Friday, December 14, 2007

 

O Brothers Al and Jesse, Where Art Thou?

I happened to catch of re-run of "The Daily Show" the other night -- of course, they're all re-runs during the writers' strike -- that featured a rant by Lewis Black, always my favorite segment. I hadn't seen it before, so I guess it wasn't a re-run for me, right?
Anyway, part of it was Black raging against the redesigns of U.S. paper money, and he zeroed in on the large purple 5 on the back of the new $5 bill. His punchline there was, "Now the $5 bill is as queer as the $3 bill."
A decent line, though not particularly one of his best gems of agitated wisdom, but it made me curious because it was potentially as offensive to gays as Don Imus's infamous lines were to the Rutgers women's basketball team, don't you imagine?

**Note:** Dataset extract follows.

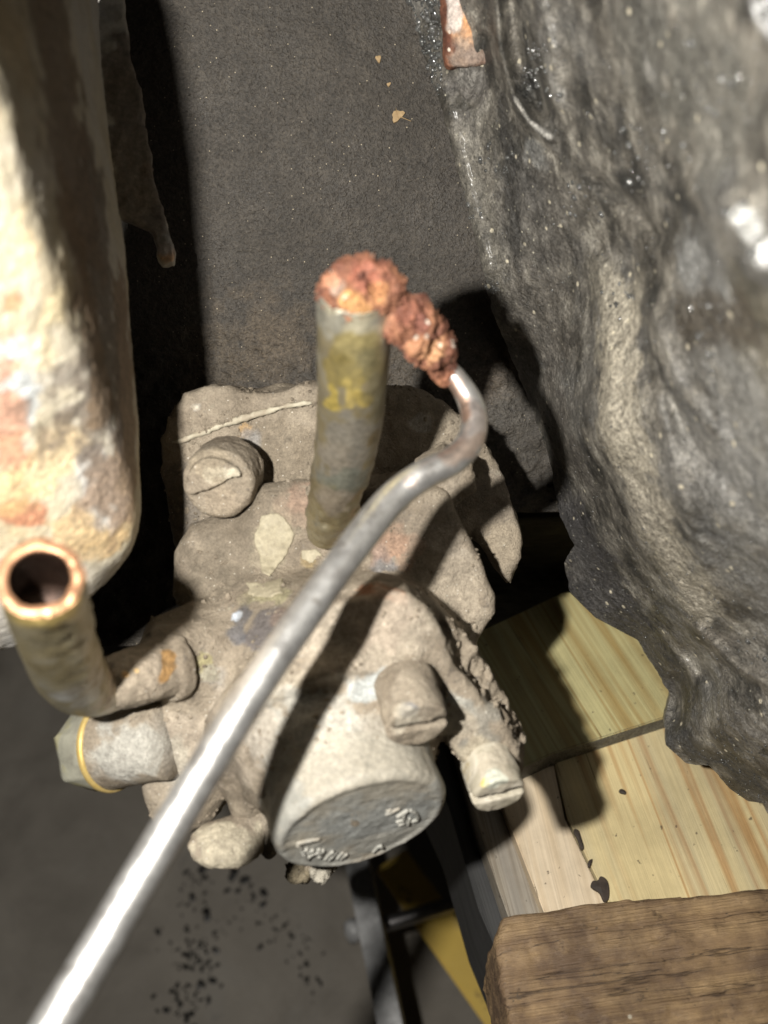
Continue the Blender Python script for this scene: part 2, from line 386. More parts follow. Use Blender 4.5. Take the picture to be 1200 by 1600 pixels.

So, I was prompted to ask myself, where were the Rev. Al and the Rev. Jesse the next morning when they should have been on Comedy Central's doorstep calling for Black's expulsion from the airwaves because he had irreparably insulted their gay brothers and sisters (see: Baldwin, James, to that guy in "The Crying Game" or all the way back to Little Richard)?
Strange indeed that Jesse's "rainbow coalition" would seem to have been missing a few shades, presumably of pink and purple hues. Or maybe they didn't want to attack a "Black" man? Or they don't stay up late enough to watch "The Daily Show"? Or the real answer, which I shouldn't have to spell out for you.
(For me, the bottom line in all of this is: Black's line was funny, Imus's wasn't. That's the only thing that should matter for comedians. Their only conceivable sin -- and you won't find this in the Bible, Rev. Al and Rev. Jesse -- is to not be funny. Either way, they should be able to say whatever they want, here in a nation of free speech, and the self-serving preachers be damned. In other words, F'em if they can't take a joke, even a bad one.)